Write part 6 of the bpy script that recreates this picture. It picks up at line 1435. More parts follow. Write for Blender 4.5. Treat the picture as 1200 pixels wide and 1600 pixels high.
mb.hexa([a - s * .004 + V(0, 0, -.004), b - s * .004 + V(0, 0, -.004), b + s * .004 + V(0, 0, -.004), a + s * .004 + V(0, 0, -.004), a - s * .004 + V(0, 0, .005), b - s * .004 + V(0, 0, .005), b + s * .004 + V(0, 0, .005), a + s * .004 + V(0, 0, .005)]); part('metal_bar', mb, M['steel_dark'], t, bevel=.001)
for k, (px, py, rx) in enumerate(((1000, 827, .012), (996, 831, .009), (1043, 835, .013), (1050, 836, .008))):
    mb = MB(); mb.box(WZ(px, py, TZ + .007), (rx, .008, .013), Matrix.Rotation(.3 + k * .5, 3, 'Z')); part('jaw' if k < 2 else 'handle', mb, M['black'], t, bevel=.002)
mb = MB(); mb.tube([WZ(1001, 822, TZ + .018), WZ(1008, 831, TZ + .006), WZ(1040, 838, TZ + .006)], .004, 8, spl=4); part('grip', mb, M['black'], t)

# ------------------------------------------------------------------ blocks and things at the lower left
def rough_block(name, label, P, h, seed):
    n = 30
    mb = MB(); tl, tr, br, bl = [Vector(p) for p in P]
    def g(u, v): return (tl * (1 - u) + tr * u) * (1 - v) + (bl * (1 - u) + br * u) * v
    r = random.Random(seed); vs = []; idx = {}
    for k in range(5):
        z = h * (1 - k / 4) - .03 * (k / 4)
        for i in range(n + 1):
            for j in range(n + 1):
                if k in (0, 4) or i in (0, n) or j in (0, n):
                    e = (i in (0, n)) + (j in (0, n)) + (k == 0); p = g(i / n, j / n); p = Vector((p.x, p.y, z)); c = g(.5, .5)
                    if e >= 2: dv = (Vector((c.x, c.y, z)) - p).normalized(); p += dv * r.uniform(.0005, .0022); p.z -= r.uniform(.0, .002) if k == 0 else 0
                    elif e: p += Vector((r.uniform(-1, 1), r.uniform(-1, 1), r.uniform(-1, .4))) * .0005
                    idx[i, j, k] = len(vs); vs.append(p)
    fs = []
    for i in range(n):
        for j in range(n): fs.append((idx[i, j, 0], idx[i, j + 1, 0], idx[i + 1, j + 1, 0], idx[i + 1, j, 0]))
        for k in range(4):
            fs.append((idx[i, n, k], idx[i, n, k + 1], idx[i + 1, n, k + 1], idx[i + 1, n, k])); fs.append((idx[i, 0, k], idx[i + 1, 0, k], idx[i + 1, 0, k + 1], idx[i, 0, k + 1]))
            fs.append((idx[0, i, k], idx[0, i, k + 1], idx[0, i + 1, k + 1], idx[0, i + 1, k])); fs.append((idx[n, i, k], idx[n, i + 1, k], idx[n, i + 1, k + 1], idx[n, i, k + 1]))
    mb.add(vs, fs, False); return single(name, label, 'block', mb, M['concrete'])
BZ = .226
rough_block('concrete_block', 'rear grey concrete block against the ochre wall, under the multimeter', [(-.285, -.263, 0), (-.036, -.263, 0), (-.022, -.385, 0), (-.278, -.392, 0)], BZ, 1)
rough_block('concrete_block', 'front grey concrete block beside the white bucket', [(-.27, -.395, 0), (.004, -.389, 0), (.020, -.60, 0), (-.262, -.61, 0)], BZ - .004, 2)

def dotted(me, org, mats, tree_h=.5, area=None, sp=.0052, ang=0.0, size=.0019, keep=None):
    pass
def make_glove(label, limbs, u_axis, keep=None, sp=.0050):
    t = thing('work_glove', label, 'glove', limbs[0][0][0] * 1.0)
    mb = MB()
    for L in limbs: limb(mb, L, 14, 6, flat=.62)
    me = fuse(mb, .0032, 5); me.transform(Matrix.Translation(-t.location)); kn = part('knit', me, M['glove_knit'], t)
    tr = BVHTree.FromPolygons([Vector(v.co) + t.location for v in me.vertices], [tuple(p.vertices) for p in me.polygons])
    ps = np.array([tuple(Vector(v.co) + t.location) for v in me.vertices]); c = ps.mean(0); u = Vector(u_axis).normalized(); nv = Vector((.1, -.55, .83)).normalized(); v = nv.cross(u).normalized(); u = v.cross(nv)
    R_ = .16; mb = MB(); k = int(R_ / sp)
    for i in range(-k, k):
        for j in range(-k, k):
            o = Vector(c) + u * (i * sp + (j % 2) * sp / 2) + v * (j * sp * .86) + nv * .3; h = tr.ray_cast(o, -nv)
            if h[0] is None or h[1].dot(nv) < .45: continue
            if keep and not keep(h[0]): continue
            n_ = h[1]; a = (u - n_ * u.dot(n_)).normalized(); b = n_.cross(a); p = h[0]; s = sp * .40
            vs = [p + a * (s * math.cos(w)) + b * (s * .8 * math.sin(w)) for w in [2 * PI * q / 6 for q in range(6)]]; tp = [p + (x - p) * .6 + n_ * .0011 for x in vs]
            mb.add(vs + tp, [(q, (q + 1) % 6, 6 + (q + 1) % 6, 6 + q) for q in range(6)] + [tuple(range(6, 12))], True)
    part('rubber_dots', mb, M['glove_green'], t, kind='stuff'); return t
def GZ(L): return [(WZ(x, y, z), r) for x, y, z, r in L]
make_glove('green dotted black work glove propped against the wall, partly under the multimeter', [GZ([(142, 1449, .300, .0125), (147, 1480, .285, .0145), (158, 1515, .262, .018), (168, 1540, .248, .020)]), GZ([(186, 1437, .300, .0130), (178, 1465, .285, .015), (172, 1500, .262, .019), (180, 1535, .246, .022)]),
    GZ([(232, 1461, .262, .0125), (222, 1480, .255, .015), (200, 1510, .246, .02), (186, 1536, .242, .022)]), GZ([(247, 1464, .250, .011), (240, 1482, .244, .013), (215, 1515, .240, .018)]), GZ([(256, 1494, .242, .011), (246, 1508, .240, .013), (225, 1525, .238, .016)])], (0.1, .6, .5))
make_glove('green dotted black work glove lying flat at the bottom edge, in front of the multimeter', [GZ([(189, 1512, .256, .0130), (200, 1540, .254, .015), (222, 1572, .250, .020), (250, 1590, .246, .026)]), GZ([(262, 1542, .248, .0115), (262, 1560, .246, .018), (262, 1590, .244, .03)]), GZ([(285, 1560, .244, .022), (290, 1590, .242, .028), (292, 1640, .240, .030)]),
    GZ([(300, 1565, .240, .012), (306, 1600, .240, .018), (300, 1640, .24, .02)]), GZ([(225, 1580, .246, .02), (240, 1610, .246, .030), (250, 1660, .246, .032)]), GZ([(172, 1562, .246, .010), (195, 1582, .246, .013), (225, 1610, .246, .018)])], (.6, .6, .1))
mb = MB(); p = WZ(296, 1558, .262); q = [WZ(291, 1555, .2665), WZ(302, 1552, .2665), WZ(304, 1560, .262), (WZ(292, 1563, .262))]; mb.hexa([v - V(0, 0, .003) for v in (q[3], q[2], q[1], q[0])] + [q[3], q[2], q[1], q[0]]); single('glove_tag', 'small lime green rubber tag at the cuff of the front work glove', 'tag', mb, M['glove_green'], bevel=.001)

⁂

Extract all of the data above and output it character for character.

ANSWER BELOW:
Write part 6 of the bpy script that recreates this picture. It picks up at line 1435. More parts follow. Write for Blender 4.5. Treat the picture as 1200 pixels wide and 1600 pixels high.
mb.hexa([a - s * .004 + V(0, 0, -.004), b - s * .004 + V(0, 0, -.004), b + s * .004 + V(0, 0, -.004), a + s * .004 + V(0, 0, -.004), a - s * .004 + V(0, 0, .005), b - s * .004 + V(0, 0, .005), b + s * .004 + V(0, 0, .005), a + s * .004 + V(0, 0, .005)]); part('metal_bar', mb, M['steel_dark'], t, bevel=.001)
for k, (px, py, rx) in enumerate(((1000, 827, .012), (996, 831, .009), (1043, 835, .013), (1050, 836, .008))):
    mb = MB(); mb.box(WZ(px, py, TZ + .007), (rx, .008, .013), Matrix.Rotation(.3 + k * .5, 3, 'Z')); part('jaw' if k < 2 else 'handle', mb, M['black'], t, bevel=.002)
mb = MB(); mb.tube([WZ(1001, 822, TZ + .018), WZ(1008, 831, TZ + .006), WZ(1040, 838, TZ + .006)], .004, 8, spl=4); part('grip', mb, M['black'], t)

# ------------------------------------------------------------------ blocks and things at the lower left
def rough_block(name, label, P, h, seed):
    n = 30
    mb = MB(); tl, tr, br, bl = [Vector(p) for p in P]
    def g(u, v): return (tl * (1 - u) + tr * u) * (1 - v) + (bl * (1 - u) + br * u) * v
    r = random.Random(seed); vs = []; idx = {}
    for k in range(5):
        z = h * (1 - k / 4) - .03 * (k / 4)
        for i in range(n + 1):
            for j in range(n + 1):
                if k in (0, 4) or i in (0, n) or j in (0, n):
                    e = (i in (0, n)) + (j in (0, n)) + (k == 0); p = g(i / n, j / n); p = Vector((p.x, p.y, z)); c = g(.5, .5)
                    if e >= 2: dv = (Vector((c.x, c.y, z)) - p).normalized(); p += dv * r.uniform(.0005, .0022); p.z -= r.uniform(.0, .002) if k == 0 else 0
                    elif e: p += Vector((r.uniform(-1, 1), r.uniform(-1, 1), r.uniform(-1, .4))) * .0005
                    idx[i, j, k] = len(vs); vs.append(p)
    fs = []
    for i in range(n):
        for j in range(n): fs.append((idx[i, j, 0], idx[i, j + 1, 0], idx[i + 1, j + 1, 0], idx[i + 1, j, 0]))
        for k in range(4):
            fs.append((idx[i, n, k], idx[i, n, k + 1], idx[i + 1, n, k + 1], idx[i + 1, n, k])); fs.append((idx[i, 0, k], idx[i + 1, 0, k], idx[i + 1, 0, k + 1], idx[i, 0, k + 1]))
            fs.append((idx[0, i, k], idx[0, i, k + 1], idx[0, i + 1, k + 1], idx[0, i + 1, k])); fs.append((idx[n, i, k], idx[n, i + 1, k], idx[n, i + 1, k + 1], idx[n, i, k + 1]))
    mb.add(vs, fs, False); return single(name, label, 'block', mb, M['concrete'])
BZ = .226
rough_block('concrete_block', 'rear grey concrete block against the ochre wall, under the multimeter', [(-.285, -.263, 0), (-.036, -.263, 0), (-.022, -.385, 0), (-.278, -.392, 0)], BZ, 1)
rough_block('concrete_block', 'front grey concrete block beside the white bucket', [(-.27, -.395, 0), (.004, -.389, 0), (.020, -.60, 0), (-.262, -.61, 0)], BZ - .004, 2)

def dotted(me, org, mats, tree_h=.5, area=None, sp=.0052, ang=0.0, size=.0019, keep=None):
    pass
def make_glove(label, limbs, u_axis, keep=None, sp=.0050):
    t = thing('work_glove', label, 'glove', limbs[0][0][0] * 1.0)
    mb = MB()
    for L in limbs: limb(mb, L, 14, 6, flat=.62)
    me = fuse(mb, .0032, 5); me.transform(Matrix.Translation(-t.location)); kn = part('knit', me, M['glove_knit'], t)
    tr = BVHTree.FromPolygons([Vector(v.co) + t.location for v in me.vertices], [tuple(p.vertices) for p in me.polygons])
    ps = np.array([tuple(Vector(v.co) + t.location) for v in me.vertices]); c = ps.mean(0); u = Vector(u_axis).normalized(); nv = Vector((.1, -.55, .83)).normalized(); v = nv.cross(u).normalized(); u = v.cross(nv)
    R_ = .16; mb = MB(); k = int(R_ / sp)
    for i in range(-k, k):
        for j in range(-k, k):
            o = Vector(c) + u * (i * sp + (j % 2) * sp / 2) + v * (j * sp * .86) + nv * .3; h = tr.ray_cast(o, -nv)
            if h[0] is None or h[1].dot(nv) < .45: continue
            if keep and not keep(h[0]): continue
            n_ = h[1]; a = (u - n_ * u.dot(n_)).normalized(); b = n_.cross(a); p = h[0]; s = sp * .40
            vs = [p + a * (s * math.cos(w)) + b * (s * .8 * math.sin(w)) for w in [2 * PI * q / 6 for q in range(6)]]; tp = [p + (x - p) * .6 + n_ * .0011 for x in vs]
            mb.add(vs + tp, [(q, (q + 1) % 6, 6 + (q + 1) % 6, 6 + q) for q in range(6)] + [tuple(range(6, 12))], True)
    part('rubber_dots', mb, M['glove_green'], t, kind='stuff'); return t
def GZ(L): return [(WZ(x, y, z), r) for x, y, z, r in L]
make_glove('green dotted black work glove propped against the wall, partly under the multimeter', [GZ([(142, 1449, .300, .0125), (147, 1480, .285, .0145), (158, 1515, .262, .018), (168, 1540, .248, .020)]), GZ([(186, 1437, .300, .0130), (178, 1465, .285, .015), (172, 1500, .262, .019), (180, 1535, .246, .022)]),
    GZ([(232, 1461, .262, .0125), (222, 1480, .255, .015), (200, 1510, .246, .02), (186, 1536, .242, .022)]), GZ([(247, 1464, .250, .011), (240, 1482, .244, .013), (215, 1515, .240, .018)]), GZ([(256, 1494, .242, .011), (246, 1508, .240, .013), (225, 1525, .238, .016)])], (0.1, .6, .5))
make_glove('green dotted black work glove lying flat at the bottom edge, in front of the multimeter', [GZ([(189, 1512, .256, .0130), (200, 1540, .254, .015), (222, 1572, .250, .020), (250, 1590, .246, .026)]), GZ([(262, 1542, .248, .0115), (262, 1560, .246, .018), (262, 1590, .244, .03)]), GZ([(285, 1560, .244, .022), (290, 1590, .242, .028), (292, 1640, .240, .030)]),
    GZ([(300, 1565, .240, .012), (306, 1600, .240, .018), (300, 1640, .24, .02)]), GZ([(225, 1580, .246, .02), (240, 1610, .246, .030), (250, 1660, .246, .032)]), GZ([(172, 1562, .246, .010), (195, 1582, .246, .013), (225, 1610, .246, .018)])], (.6, .6, .1))
mb = MB(); p = WZ(296, 1558, .262); q = [WZ(291, 1555, .2665), WZ(302, 1552, .2665), WZ(304, 1560, .262), (WZ(292, 1563, .262))]; mb.hexa([v - V(0, 0, .003) for v in (q[3], q[2], q[1], q[0])] + [q[3], q[2], q[1], q[0]]); single('glove_tag', 'small lime green rubber tag at the cuff of the front work glove', 'tag', mb, M['glove_green'], bevel=.001)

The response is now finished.